The authors concluded that the above-noted appraisals (describing the nature of an individual’s satisfied or unsatisfied state of social reward motivation) for agency (and control over outcomes) and certainty (environmental predictability and stability) hold important implications for a person’s well-being.  Furthermore they note that emotions,which emerge from these appraised social motivations, serve to support (later) coping adaptation, as anger seems to prepare one for developing an action plan for removing obstacles for achieving (expected social goals for) well-being (p. 295-6).  Fear prepares one for escaping from a threatening source or situation, which could be harmful to one’s sense of well-being (p. 297).  Sadness serves to motivate one to seek support from others; this promotes reintegration into a social network (p. 298), facilitating a return to well-being from perceived helplessness.

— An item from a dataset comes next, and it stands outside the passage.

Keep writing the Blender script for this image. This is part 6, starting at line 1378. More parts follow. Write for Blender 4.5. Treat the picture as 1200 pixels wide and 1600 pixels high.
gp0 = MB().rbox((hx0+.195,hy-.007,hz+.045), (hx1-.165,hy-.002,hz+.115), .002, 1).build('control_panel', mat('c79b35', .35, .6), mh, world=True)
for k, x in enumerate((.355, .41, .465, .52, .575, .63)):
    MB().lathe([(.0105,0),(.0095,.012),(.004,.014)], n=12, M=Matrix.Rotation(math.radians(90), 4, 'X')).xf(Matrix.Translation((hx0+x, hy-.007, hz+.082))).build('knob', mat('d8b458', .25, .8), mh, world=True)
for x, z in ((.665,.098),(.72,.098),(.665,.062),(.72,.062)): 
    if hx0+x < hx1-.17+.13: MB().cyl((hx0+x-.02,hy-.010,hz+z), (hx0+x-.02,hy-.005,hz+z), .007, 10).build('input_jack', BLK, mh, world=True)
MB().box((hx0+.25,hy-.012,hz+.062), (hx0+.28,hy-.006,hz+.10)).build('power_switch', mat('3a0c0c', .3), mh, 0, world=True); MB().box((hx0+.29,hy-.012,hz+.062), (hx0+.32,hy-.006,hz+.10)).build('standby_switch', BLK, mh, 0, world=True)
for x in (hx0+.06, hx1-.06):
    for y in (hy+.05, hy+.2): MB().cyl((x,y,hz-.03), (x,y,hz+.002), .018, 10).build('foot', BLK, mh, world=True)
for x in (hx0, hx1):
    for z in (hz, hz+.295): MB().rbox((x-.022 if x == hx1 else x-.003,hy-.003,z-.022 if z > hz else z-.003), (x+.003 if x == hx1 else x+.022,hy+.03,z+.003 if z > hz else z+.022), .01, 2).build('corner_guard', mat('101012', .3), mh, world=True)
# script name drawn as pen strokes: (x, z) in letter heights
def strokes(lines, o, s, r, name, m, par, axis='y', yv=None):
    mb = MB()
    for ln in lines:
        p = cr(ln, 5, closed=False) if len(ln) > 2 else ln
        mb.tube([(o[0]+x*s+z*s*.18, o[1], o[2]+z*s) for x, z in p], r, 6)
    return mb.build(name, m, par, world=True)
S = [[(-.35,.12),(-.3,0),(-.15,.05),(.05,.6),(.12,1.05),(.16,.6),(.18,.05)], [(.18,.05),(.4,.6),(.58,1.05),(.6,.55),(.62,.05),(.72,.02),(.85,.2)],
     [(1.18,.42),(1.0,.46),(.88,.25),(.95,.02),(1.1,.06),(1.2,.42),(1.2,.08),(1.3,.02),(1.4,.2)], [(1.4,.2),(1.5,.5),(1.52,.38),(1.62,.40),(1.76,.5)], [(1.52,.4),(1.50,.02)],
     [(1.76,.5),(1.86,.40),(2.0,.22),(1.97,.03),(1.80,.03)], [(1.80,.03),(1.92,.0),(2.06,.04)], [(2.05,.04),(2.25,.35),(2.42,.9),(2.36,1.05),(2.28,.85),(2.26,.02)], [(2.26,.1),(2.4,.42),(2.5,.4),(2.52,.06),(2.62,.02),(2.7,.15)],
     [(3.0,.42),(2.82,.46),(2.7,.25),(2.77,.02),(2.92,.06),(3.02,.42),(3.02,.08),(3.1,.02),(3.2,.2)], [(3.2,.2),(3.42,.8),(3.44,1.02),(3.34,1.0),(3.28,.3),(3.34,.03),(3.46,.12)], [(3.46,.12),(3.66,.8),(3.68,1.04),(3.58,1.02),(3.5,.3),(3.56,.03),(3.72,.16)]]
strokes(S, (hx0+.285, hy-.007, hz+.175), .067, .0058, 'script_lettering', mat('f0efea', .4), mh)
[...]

Likewise, Stein & Liwag (1997) noted that emotions of happiness and anger were associated with goal persistence (for potential sense of well-being), as goals for working toward and attaining reward (i.e. motivational social reward for well-being) were supported by (approach) behaviors and movements toward a rewarding source (for sense of well-being).  Accordingly, being denied social reward delivery (in a social situation like acceptance, love, respect, etc. from another) could produce emotions of anger, rage, etc., (later secondary appraisals,) and behaviors for overcoming obstacles in reward delivery and goal outcome failures (Stein, Trabasso, & Liwag, 1993). In response to failure for or loss of reward delivery (and motivational social reward for well-being), sadness is associated with secondary (appraisals for and) behaviors for abandoning and ceasing plans and behaviors that had initially associated with goal acquisition (Stein & Trabasso, 1992; Stein & Liwag, 1997).  This view is in contrast with Ellworth & Smith (1988), who cite that sadness supports social networking with others.  Likely both perspectives underlie the expression of sadness in different situations with different people.  Emotions in these instances act to reset goals, facilitate behavioral flexibility and enhance an organism’s adaptation.